I was reminded of this tattoo today because I have the itch for some new ink settling into my heart. Over the last 10 years I’ve either had tattoo money, but couldn’t find the coin, or had the coin and no money. Always. For ten years I haven’t been able to get my shit together to get this tattoo. Today, it finally hit me why this hasn’t come to pass.

…Someone doesn’t like the idea of me being marked for another.

Hail Loki!

Hail Loki King of “I Licked It, So It’s Mine Now!”

Your Own Thoughts: A New Spin

One of the things I’m now keenly aware of, and something I’d never thought to take for granted before, is what it means to be alone in my head, thinking my own thoughts. I’ve always been a day dreamer and a storyteller, so I’m quite used to what it means to build entire worlds in my head. I construct people and places and scenarios and have entire conversations with myself on almost a daily basis; however, now that I’ve begun what I’ll tentatively refer to as spirit work for the sake of simplicity, I feel a distinct lack of desire to let my mind drift the way I used to. I keep it more tightly reigned in and keep a better eye trained on when and where I allow myself to space out. It is extremely disconcerting to be driving and contending with a God communiqué. Oh, you know that conversation you were having with your husband and you didn’t know I, Loki Himself, had an opinion on? I do.
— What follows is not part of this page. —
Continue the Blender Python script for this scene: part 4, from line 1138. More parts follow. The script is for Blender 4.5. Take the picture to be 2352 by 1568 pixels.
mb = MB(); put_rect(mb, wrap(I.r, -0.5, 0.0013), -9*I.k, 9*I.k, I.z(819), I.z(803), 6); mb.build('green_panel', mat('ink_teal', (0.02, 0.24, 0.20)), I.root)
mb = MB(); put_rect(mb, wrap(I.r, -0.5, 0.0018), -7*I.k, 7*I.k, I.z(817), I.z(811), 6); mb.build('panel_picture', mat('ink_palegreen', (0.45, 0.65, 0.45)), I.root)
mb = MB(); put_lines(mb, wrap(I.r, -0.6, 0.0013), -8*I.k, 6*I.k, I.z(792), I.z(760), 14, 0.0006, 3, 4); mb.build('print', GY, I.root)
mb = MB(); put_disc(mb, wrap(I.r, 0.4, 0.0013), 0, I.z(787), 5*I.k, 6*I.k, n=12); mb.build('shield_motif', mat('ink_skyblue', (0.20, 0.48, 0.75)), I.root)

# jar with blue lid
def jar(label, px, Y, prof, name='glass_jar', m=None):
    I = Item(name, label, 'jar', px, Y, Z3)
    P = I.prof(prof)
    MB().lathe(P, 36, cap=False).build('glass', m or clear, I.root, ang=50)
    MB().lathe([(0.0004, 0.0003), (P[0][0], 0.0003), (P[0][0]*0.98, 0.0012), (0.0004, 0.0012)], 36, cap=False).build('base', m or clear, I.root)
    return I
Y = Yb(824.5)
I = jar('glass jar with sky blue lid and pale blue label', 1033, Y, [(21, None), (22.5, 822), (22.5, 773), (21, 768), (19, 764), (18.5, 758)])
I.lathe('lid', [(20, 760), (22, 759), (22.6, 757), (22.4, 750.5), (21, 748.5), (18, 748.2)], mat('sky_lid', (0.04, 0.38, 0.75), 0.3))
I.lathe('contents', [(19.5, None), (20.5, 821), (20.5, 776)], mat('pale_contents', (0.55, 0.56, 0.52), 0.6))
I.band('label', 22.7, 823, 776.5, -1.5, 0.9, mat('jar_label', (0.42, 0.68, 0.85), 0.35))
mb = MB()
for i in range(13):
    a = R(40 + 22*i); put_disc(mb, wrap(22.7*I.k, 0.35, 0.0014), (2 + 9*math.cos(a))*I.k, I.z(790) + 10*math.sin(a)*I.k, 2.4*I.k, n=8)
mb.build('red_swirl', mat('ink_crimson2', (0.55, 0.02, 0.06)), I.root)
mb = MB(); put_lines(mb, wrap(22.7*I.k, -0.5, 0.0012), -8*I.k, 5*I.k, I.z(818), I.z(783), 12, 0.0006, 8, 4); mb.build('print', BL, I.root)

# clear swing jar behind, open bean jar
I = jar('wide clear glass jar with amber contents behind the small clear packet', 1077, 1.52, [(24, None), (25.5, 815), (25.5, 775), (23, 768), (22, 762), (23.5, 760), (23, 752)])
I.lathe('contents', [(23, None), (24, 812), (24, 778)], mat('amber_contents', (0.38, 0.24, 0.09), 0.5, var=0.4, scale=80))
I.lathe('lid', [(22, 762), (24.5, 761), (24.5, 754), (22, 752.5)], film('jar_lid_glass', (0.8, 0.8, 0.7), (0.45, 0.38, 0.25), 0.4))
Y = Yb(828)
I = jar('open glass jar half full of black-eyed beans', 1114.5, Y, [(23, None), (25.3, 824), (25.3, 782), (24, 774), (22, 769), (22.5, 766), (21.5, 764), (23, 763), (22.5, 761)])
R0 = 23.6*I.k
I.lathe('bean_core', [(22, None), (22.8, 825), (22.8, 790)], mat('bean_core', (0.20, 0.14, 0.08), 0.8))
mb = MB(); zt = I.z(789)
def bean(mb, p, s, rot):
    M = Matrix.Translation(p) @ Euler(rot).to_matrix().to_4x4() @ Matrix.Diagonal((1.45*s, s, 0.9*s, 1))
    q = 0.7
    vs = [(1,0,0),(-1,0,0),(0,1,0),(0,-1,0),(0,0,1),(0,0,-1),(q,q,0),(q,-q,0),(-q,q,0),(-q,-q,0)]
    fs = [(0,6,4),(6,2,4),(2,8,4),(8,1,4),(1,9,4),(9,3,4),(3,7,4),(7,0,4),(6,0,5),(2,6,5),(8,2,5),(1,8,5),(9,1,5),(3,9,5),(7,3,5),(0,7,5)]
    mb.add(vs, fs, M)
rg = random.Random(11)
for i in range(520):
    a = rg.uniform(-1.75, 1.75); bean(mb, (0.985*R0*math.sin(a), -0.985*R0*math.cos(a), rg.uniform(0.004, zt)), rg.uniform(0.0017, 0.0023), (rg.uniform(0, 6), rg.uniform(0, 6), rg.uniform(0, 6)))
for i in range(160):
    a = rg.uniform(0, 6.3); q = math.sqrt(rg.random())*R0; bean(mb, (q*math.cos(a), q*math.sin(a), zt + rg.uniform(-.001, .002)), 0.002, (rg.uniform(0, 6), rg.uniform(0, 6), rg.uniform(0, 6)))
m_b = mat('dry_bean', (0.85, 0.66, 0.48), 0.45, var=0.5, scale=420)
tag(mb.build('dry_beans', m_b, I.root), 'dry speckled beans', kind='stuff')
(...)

And you’re just open enough that you now know that I do because you trance out while driving. Needless to say I’ve learned to reign this in and firmly anchor myself in the here in and now.

Not something I ever thought I would be dealing with.

I just keep telling myself that even though I feel like I’m crazy I am not, in fact, going crazy.

I also don’t let my mind range in the same way I used to before I go to sleep at night, though I am going to start trying to do that again. My mind movies are always entertaining if nothing else, and why shouldn’t I give myself the pleasure of spinning my own bedtime tales?

That Antsy Feeling

The energy is stirred up a bit around here tonight giving me that hemmed in feeling that comes with too much sensory input and nothing to do with the excess excitement other than stare at the walls. I don’t get the feeling that it is “God/dess” driven. Certainly nothing to do with Loki, though maybe I speak too quickly on that account. Sometimes it seems I only need think of Him and I get a tap to remind me that He is around and about, even if I’m not the focus of his attention.A naturally occurring energy excess seems to be welling up-the house and the woods fairly pulse with it.

Oh, well, that settles that. I just checked the lunar phase and it is the full moon. Question answered. I still don’t know what to do with the bursting full feeling settling in on my chest tonight other than perhaps write or wait for my lover to come home and churn these energy quakes into something more pleasurable. Going out to burn it off isn’t really an option. Probably a good thing, that. The vibes in the air have a madness quality that is far too enticing-a “throw-everything-to-the-wind”ness that generally comes back to bite me on the ass later.

 

Loki: A God of Life

I would like to precurse this article with the very clear idea that I am not discussing Marvel Loki. I am talking about Loki the God-the “mythical” entity. He has many titles, and I won’t get into all of them, but loosely and most specifically as I see him most often The God of Dynamic Change (not necessarily chaos). I think the Gods get pigeon holed into their most famous aspects by the casual observer, and if there is a god that laughs in the face of clear definitions it is He. I am going to discuss these ideas based on my UPG (unverified personal gnosis) with Him, and no I don’t know all of the lore or even care that I don’t know all of the lore. I wasn’t a Heathen before I started working with and having a relationship with Loki and I suspect I will always be a rhombus trying to fit in a screw hole if I ever try to wear the mantle of Heathenry. I am also not a godspouse or a god consort, currently. I would say I don’t have aspirations in that direction, but whether or not I have aspirations doesn’t mean I will never come face to face with the issue. Not in my hands, exactly, or maybe I should rather say completely. I don’t feel that this invalidates my opinions and ideas, but I felt the need to clarify all of this from the beginning.

I find Loki to be a particularly respectful god. He is respectful of me as a person and of me as a thinker. I have a great respect for His impetuous intelligence and I feel an echoing enjoyment of these qualities in myself. He is respectful of personal will and personal space unless it runs completely counter to something He wants BADLY or something that would make my life better. I’m slowly coming to realize that there are elements in the world that can see further than I can, and the Gods are certainly one of them. I suspect He realizes I wouldn’t react well to certain bullying tactics and perhaps that is why I’ve never seen much of His darker side, which I am quite certain, exists. I’ve heard others speak of it repeatedly and where there is smoke there is usually fire. There are times when I certainly have the sizzle of fear that comes with the thought of holding a Tiger’s tail. Other than asking for omens I have refrained from anything I would consider topical and abusive of a divine relationship. I haven’t yet set up a sustained (i.e. planned out) devotional practice for Him, so I haven’t specifically asked anything of Him either. I don’t think He of all the gods, would mind the fact that I am not usually a plodding predictable person in such things, so I’m working on going with my gut and giving offerings when the mood strikes as a good time. I believe there should be give and take in these sorts of relationships and I don’t want to take, take, take and never give. I have, however, welcomed him into my life even though I have not oathed myself to his service (and may never do so).

I’ve been thinking of Loki as a God of Life as wells as a God of Dynamic Change and a God of Chaos. Life is not stagnation. Life ebbs and flows and isn’t the same from one second to the next. Even if I stand still my body percolates and jumps and twitches and metabolizes without a by your leave from me. Change is wholly necessary for life.